Retour

ARTICLE 1290

INSCRIPTION.

Immeuble grevé d'un droit d'usage et d'habitation.
Nécessité de deux bordereaux, l'un contre le propriétaire de l'immeuble, l'autre contre le titulaire du droit d'habitation (non).

Question. - Le refus d'inscrire une hypothèque requise contre le propriétaire d'un immeuble grevé d'un droit d'habitation, au motif que l'inscription ne pouvait grever le droit d'habitation appartenant à un tiers et que le bordereau devait donc comporter l'exclusion de ce droit, sauf à prendre, si les parties le souhaitaient, une inscription séparée contre le titulaire du droit d'habitation, est-il justifié?

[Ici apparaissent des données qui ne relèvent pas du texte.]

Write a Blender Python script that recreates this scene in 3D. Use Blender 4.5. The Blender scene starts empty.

Réponse. - Droit réel, mais d'un caractère personnel très accentué, dont le contenu dépend des besoins du titulaire du droit et de sa famille (J.C.P. 2826, n° 9) le droit d'usage et d'habitation est incessible (C. Civ., art. 631 et 634).

A cette incessibilité, une jurisprudence quasi-constante (notamment Cass. Civ., 5 août 1978 ; Montpellier, 20 janvier 1925, Albi, 10 janvier 1919) contredite cependant par un arrêt ancien autorisant le propriétaire du fonds grevé à pratiquer lui-même la saisie (Cass., 4 février 1853) a conclu que le droit était insaisissable.

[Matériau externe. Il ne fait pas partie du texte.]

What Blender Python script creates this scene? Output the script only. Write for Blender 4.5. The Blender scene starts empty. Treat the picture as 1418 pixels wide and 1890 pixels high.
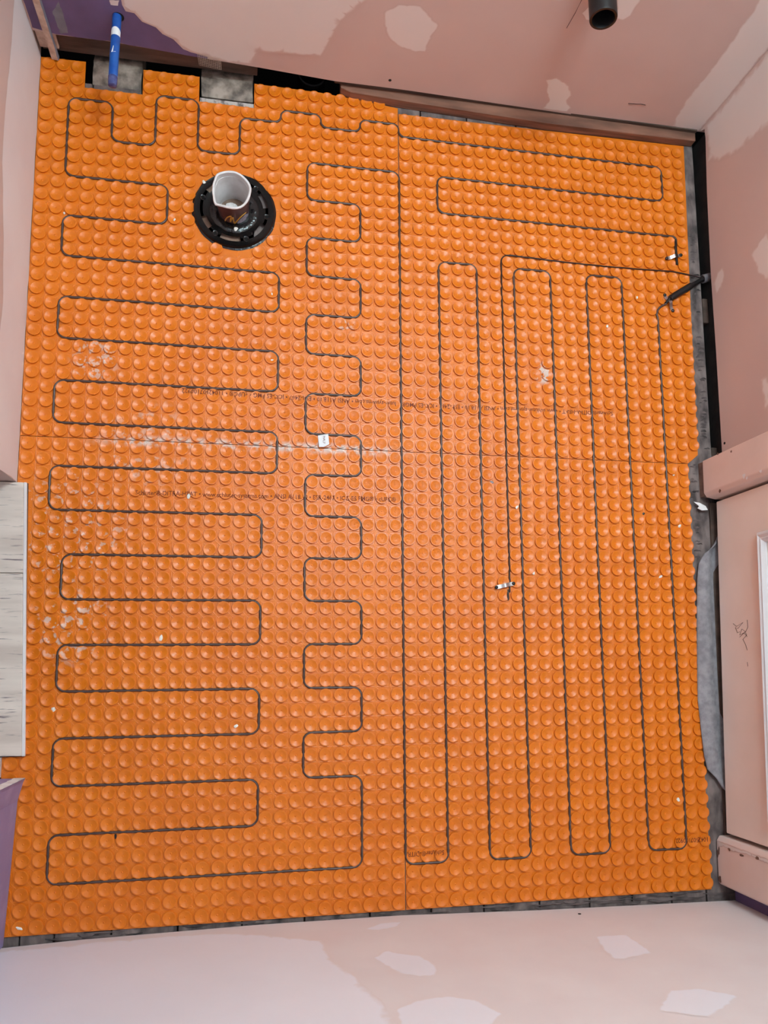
import bpy, bmesh, math, random
from mathutils import Matrix, Vector, noise
random.seed(7)
S = bpy.context.scene
COL = S.collection

# ------------------------------------------------------------------ camera
F, CX, CY, IW, IH = 1450.0, 742.73, 1041.12, 1418.0, 1890.0
RC = Matrix(((0.98245735, -0.00949314, 0.18624561),
             (-0.01504428, 0.99141388, 0.12989297),
             (-0.18587957, -0.13041623, 0.97387904)))      # world -> camera
CAM = Vector((-0.3226, -0.4809, 1.6887))
cd = bpy.data.cameras.new('camera')
cam = bpy.data.objects.new('camera', cd); COL.objects.link(cam)
cam.matrix_world = Matrix.Translation(CAM) @ RC.transposed().to_4x4()
cd.sensor_fit = 'VERTICAL'; cd.sensor_height = 24.0
cd.lens = F / IH * 24.0
cd.shift_x = -(CX - IW / 2) / IH
cd.shift_y = (CY - IH / 2) / IH
cd.clip_start = 0.02; cd.clip_end = 50
S.camera = cam

# ------------------------------------------------------------------ world, lamps, exposure
w = bpy.data.worlds.new('world'); S.world = w; w.use_nodes = True
w.node_tree.nodes['Background'].inputs[0].default_value = (0.95, 0.97, 1.0, 1)
w.node_tree.nodes['Background'].inputs[1].default_value = 0.05
for nm, loc, pw in (('ceiling_bulb', (0.16, 0.55, 2.28), 34.0), ('ceiling_bulb', (0.46, 0.55, 2.28), 34.0)):
    ld = bpy.data.lights.new(nm, 'POINT'); ld.energy = pw; ld.shadow_soft_size = 0.08
    ld.color = (0.68, 0.95, 1.0)
    lo = bpy.data.objects.new(nm, ld); lo.location = loc; COL.objects.link(lo)
S.view_settings.view_transform = 'Standard'
S.view_settings.look = 'None'
S.view_settings.gamma = 1.0
S.view_settings.use_curve_mapping = False
S.view_settings.exposure = 0.0

# ------------------------------------------------------------------ helpers
def ray(x, y):
    return RC.transposed() @ Vector(((x - CX) / F, -(y - CY) / F, -1.0))
def onz(x, y, z=0.0):
    d = ray(x, y); return CAM + d * ((z - CAM.z) / d.z)
def ony(x, y, Y):
    d = ray(x, y); return CAM + d * ((Y - CAM.y) / d.y)
def onx(x, y, X):
    d = ray(x, y); return CAM + d * ((X - CAM.x) / d.x)

def lin(c):
    return tuple(((v / 255) / 12.92 if v / 255 <= 0.04045 else ((v / 255 + 0.055) / 1.055) ** 2.4) for v in c)

def mat(name, rgb, rough=0.6, rgb2=None, scale=30, detail=4, bump=0.0, bscale=60, spec=0.5, metal=0.0, stretch=(1, 1, 1), lo=0.35, hi=0.65, coat=0.0):
    m = bpy.data.materials.new(name); m.use_nodes = True
    nt = m.node_tree; b = nt.nodes['Principled BSDF']
    b.inputs['Base Color'].default_value = (*lin(rgb), 1)
    b.inputs['Roughness'].default_value = rough
    b.inputs['Specular IOR Level'].default_value = spec
    b.inputs['Metallic'].default_value = metal
    b.inputs['Coat Weight'].default_value = coat
    g = nt.nodes.new('ShaderNodeNewGeometry')
    mp = nt.nodes.new('ShaderNodeMapping'); mp.inputs['Scale'].default_value = stretch
    nt.links.new(g.outputs['Position'], mp.inputs['Vector'])
    if rgb2:
        n = nt.nodes.new('ShaderNodeTexNoise'); n.inputs['Scale'].default_value = scale; n.inputs['Detail'].default_value = detail
        nt.links.new(mp.outputs[0], n.inputs['Vector'])
        r = nt.nodes.new('ShaderNodeValToRGB')
        r.color_ramp.elements[0].position = lo; r.color_ramp.elements[0].color = (*lin(rgb), 1)
        r.color_ramp.elements[1].position = hi; r.color_ramp.elements[1].color = (*lin(rgb2), 1)
        nt.links.new(n.outputs['Fac'], r.inputs[0]); nt.links.new(r.outputs[0], b.inputs['Base Color'])
    if bump:
        n2 = nt.nodes.new('ShaderNodeTexNoise'); n2.inputs['Scale'].default_value = bscale; n2.inputs['Detail'].default_value = 5
        nt.links.new(mp.outputs[0], n2.inputs['Vector'])
        bp = nt.nodes.new('ShaderNodeBump'); bp.inputs['Strength'].default_value = bump; bp.inputs['Distance'].default_value = 0.003
        nt.links.new(n2.outputs['Fac'], bp.inputs['Height']); nt.links.new(bp.outputs[0], b.inputs['Normal'])
    return m

def tag(o, label=None, cat=None, group=None, kind=None):
    if label: o['label'] = label
    if cat: o['category'] = cat
    if group: o['group'] = group
    if kind: o['kind'] = kind
    return o

def mesh_obj(name, me, m, parent=None):
    if m and not me.materials: me.materials.append(m)
    o = bpy.data.objects.new(name, me); COL.objects.link(o)
    if parent: o.parent = parent
    return o
def bm_obj(name, bm, m, parent=None, smooth=None):
    me = bpy.data.meshes.new(name); bm.normal_update(); bm.to_mesh(me); bm.free()
    if smooth is not None:
        for p in me.polygons: p.use_smooth = True
        me.set_sharp_from_angle(angle=math.radians(smooth))
    return mesh_obj(name, me, m, parent)
def empty(name, loc=(0, 0, 0)):
    o = bpy.data.objects.new(name, None); o.location = loc; COL.objects.link(o); o.empty_display_size = 0.02
    return o

def prism(bm, pts, z0, z1):
    """vertical prism over the xy outline pts"""
    a = [bm.verts.new((p[0], p[1], z0)) for p in pts]; b = [bm.verts.new((p[0], p[1], z1)) for p in pts]
    n = len(pts); area = sum(pts[i][0] * pts[(i + 1) % n][1] - pts[(i + 1) % n][0] * pts[i][1] for i in range(n))
    if area < 0: a.reverse(); b.reverse()
    bm.faces.new(a[::-1]); bm.faces.new(b)
    for i in range(n):
        j = (i + 1) % n; bm.faces.new((a[i], a[j], b[j], b[i]))
def box(bm, x0, x1, y0, y1, z0, z1):
    prism(bm, [(x0, y0), (x1, y0), (x1, y1), (x0, y1)], z0, z1)
def bevel(bm, w, seg=2):
    bmesh.ops.bevel(bm, geom=list(bm.edges), offset=w, segments=seg, affect='EDGES', profile=0.5)

def tube(bm, pts, r, n=8, cap=True, up=Vector((0, 0, 1))):
    pts = [Vector(p) for p in pts]; rings = []
    rr = r if isinstance(r, (list, tuple)) else [r] * len(pts)
    for i, p in enumerate(pts):
        t = (pts[min(i + 1, len(pts) - 1)] - pts[max(i - 1, 0)]).normalized()
        s = t.cross(up)
        if s.length < 1e-4: s = t.cross(Vector((1, 0, 0)))
        s.normalize(); q = s.cross(t).normalized()
        rings.append([bm.verts.new(p + (s * math.cos(a) + q * math.sin(a)) * rr[i]) for a in [2 * math.pi * k / n for k in range(n)]])
    for a, b in zip(rings, rings[1:]):
        for k in range(n):
            bm.faces.new((a[k], a[(k + 1) % n], b[(k + 1) % n], b[k]))
    if cap:
        bm.faces.new(rings[0][::-1]); bm.faces.new(rings[-1])
    return rings

def lathe(bm, prof, n=48, c=(0, 0, 0), close=False):
    rings = []
    for r, z in prof:
        if r < 1e-6: rings.append([bm.verts.new((c[0], c[1], c[2] + z))])
        else: rings.append([bm.verts.new((c[0] + r * math.cos(2 * math.pi * k / n), c[1] + r * math.sin(2 * math.pi * k / n), c[2] + z)) for k in range(n)])
    if close: rings.append(rings[0])
    for a, b in zip(rings, rings[1:]):
        for k in range(n):
            l = (k + 1) % n
            if len(a) == 1 and len(b) == 1: continue
            if len(a) == 1: bm.faces.new((a[0], b[l], b[k]))
            elif len(b) == 1: bm.faces.new((a[k], a[l], b[0]))
            else: bm.faces.new((a[k], a[l], b[l], b[k]))

def densify(poly, step, jit, seed=0):
    """closed 2D outline with extra, slightly uneven points"""
    rnd = random.Random(seed); out = []
    for i, a in enumerate(poly):
        b = poly[(i + 1) % len(poly)]; L = math.hypot(b[0] - a[0], b[1] - a[1]); n = max(1, int(L / step))
        for k in range(n):
            t = k / n; j = jit if k else jit * 0.4
            out.append((a[0] + (b[0] - a[0]) * t + rnd.uniform(-j, j), a[1] + (b[1] - a[1]) * t + rnd.uniform(-j, j)))
    return out
def cut_up(bm, L):
    for _ in range(8):
        es = [e for e in bm.edges if e.calc_length() > L]
        if not es: break
        bmesh.ops.subdivide_edges(bm, edges=es, cuts=1)
        bmesh.ops.triangulate(bm, faces=[f for f in bm.faces if len(f.verts) > 3])
def patch(name, poly, f, m, parent, step=0.012, jit=0.0015, maxlen=0.06, seed=0, fw=0.0):
    """thin skim over a wall: 2D outline poly (a,b) mapped to 3D by f(a,b)"""
    outl = densify(poly, step, jit, seed)
    bm = bmesh.new(); vs = [bm.verts.new((p[0], p[1], 0)) for p in outl]
    es = [bm.edges.new((vs[i], vs[(i + 1) % len(vs)])) for i in range(len(vs))]
    bmesh.ops.triangle_fill(bm, edges=es, use_beauty=True)
    cut_up(bm, maxlen)
    if fw:
        lay = bm.verts.layers.float.new('feather'); n = len(outl)
        for v in bm.verts:
            d = 9.0
            for i in range(n):
                (ax, ay), (bx_, by) = outl[i], outl[(i + 1) % n]; ex, ey = bx_ - ax, by - ay
                t = max(0.0, min(1.0, ((v.co.x - ax) * ex + (v.co.y - ay) * ey) / max(1e-12, ex * ex + ey * ey)))
                d = min(d, (v.co.x - ax - ex * t) ** 2 + (v.co.y - ay - ey * t) ** 2)
            v[lay] = min(1.0, math.sqrt(d) / fw)
    for v in bm.verts: v.co = Vector(f(v.co.x, v.co.y))
    return bm_obj(name, bm, m, parent)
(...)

De ce double caractère, une doctrine paraissant unanime (Masounabe, 2° édit., p. 81, n° 90 ; Colin et Capitant, p. 370 ; Mazeaud, tome III, n° 239) a tiré la conséquence que le droit d'usage n'était pas susceptible d'hypothèque.

Certains jugements (notamment Danoi, 14 décembre 1936, V 1937 2-142) ont cependant admis des contraventions à ce principe cohérent.

En fait, pour pallier l'effet de blocage économique, conféré au droit d'usage par ces attributs, la pratique a, le plus souvent, recours à la renonciation.

Mais sa validation par les juges, en cas de contestation (J.C.P. 2826, n° 57 à 59) et dans l'hypothèse d'un droit d'usage à caractère alimentaire, sera subordonnée à la condition que " la substitution (d'une rente viagère au droit d'usage) ait été rendue nécessaire à la satisfaction des besoins mêmes que le droit réservé devait assurer " (Cass. Civ., 3° Ch., 5 mars 1971, D 1971).

Par contres quand le droit d'usage n'a pas le support d'un caractère alimentaire, il y a peu de risque que la renonciation soit contestée, au nom de l'incessibilité, par le propriétaire qui en est l'unique bénéficiaire.

Cette distinction impose donc au rédacteur de l'acte de vérifier la présence ou l'absence du caractère alimentaire " compte tenu de l'incertitude de cette notion, l'hésitation sera souvent permise " (J.C.P. précité, n° 59).

En toute hypothèse, et dans une matière aussi délicate, plus qu'en toute autre il n'appartient pas au conservateur de se faire juge de la validité de l'hypothèque dont l'inscription est requise.

Et, à défaut d'une disposition le prescrivant (Cass. Civ., 14 mars 1968 ; Bull. A.M.C. 734) rien ne l'autoriserait, dans le cas de deux inscriptions indépendantes, à rejeter la première tant que la deuxième ne serait pas requise.

Un refus serait donc injustifié.

Annoter : Masounabe, 2° édit., p. 81, n° 30 ; Bull. A.M.C. n° 734.